土佐国幡多荘は中世初頭以来、一条氏の荘園だった。特に京都で関白の位にまで就いていた一条教房が応仁年間に争乱を避けて土佐に下り、幡多郡中村に居住して荘園の直接支配を始め、しだいに在地領主化していった。以来、代々、中村城を居城とし、幡多郡を支配していたのである。一条家の当主が兼定のとき、人心の離反を招き、たびたび諫言していた重臣・土井宗珊が殺されるにおよんで家中は大混乱に陥り、ついには家老たちが合議して兼定を土佐国から逐い、子の内政を家督に立てるという事態が起こったのである。
内政は長宗我部元親の娘を娶って岡豊城の南に移され、中村城には元親の弟・吉良親貞が入り、「管理」という大義のもと、長宗我部氏が実質的に幡多郡を支配することになったのである。

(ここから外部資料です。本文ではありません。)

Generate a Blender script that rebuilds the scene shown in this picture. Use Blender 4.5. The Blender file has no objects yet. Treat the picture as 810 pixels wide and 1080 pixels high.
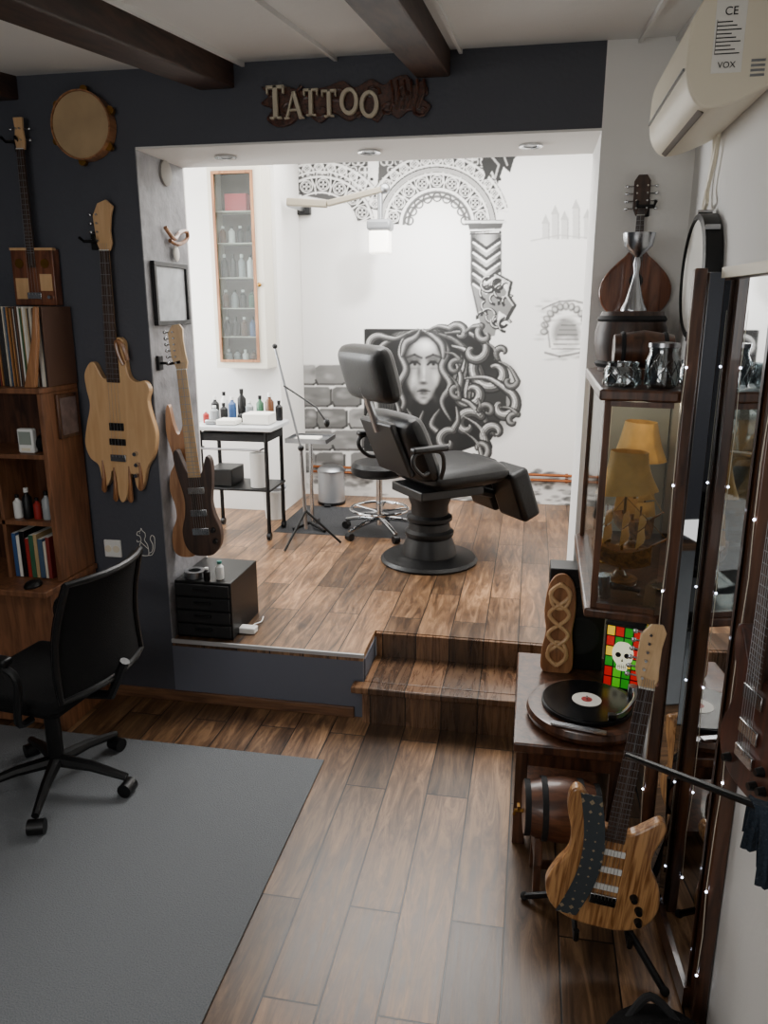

ところが天正3年(1575)7月、一条兼定が追放先の豊後国より伊予国へと潜入、南伊予の豪族・法華津播磨守や御荘越前守らの援助を得て、1千7百ほどの軍勢を率いて旧領回復を策して宿毛に侵入した。さらに四万十川の西、栗本に砦を築き、四万十川西岸に乱杭や逆茂木を施して防備を固めた。
その頃には一条氏の旧恩を慕って合流してくる者もあり、寄せ手の軍勢は3千5百ほどに達していたという。こうして中村以西は一条勢力となり、敷地城を陥落させるなどしながら軍勢を進め、中村城を窺う構えを見せたのである。
事態の急変に驚いた元親は吉良親貞・久武親信・山川親徳ら7千3百の兵を率いて岡豊城を出陣し、中村に着陣した。ここに四万十川を挟んで長宗我部勢と一条勢が相対することになったのである。
四万十川を渡川とも呼んだので、この渡川の合戦の合戦とも呼ばれている。
着陣した元親は軍勢を2手に分け、本隊を四万十川の浅瀬付近に配した。対する一条勢は、渡河中の長宗我部勢を攻撃する目論見で、川岸から2、3町ほど下げて布陣していた。そこへ元親は別働隊の中から50ばかりの兵を上流に移動させた。これを見た一条勢は長宗我部軍の主力が上流から一気に渡河してくるものと思い込み、それを防ぐために全軍を上流に移動させたのである。
しかしこれは元親の陽動作戦であり、その方策が図に当たったと見るやいなや、元親は主力部隊に渡河の命令を下した。これに気づいた一条勢も迎撃しようとするが態勢が整わず、ほぼ無傷で渡河を完了した長宗我部勢に打ち破られたのである。
長宗我部勢はその勢いで栗本城攻撃にかかった。栗本城は容易に落ちなかったが、攻城3日目についに陥落、兼定は敗走していった。この戦いで長宗我部軍は一条軍2百余名を討ち取ったという。
元親は吉奈城に細川定輔、宿毛には野田甚左衛門を配して北辺の守備を命じて岡豊に凱旋した。
さきに本山氏、さらに安芸氏を滅ぼした元親は、ここに一条氏をも滅ぼし、名実共に幡多郡をも領有することになり、土佐一国の平定をほぼ成し遂げたのである。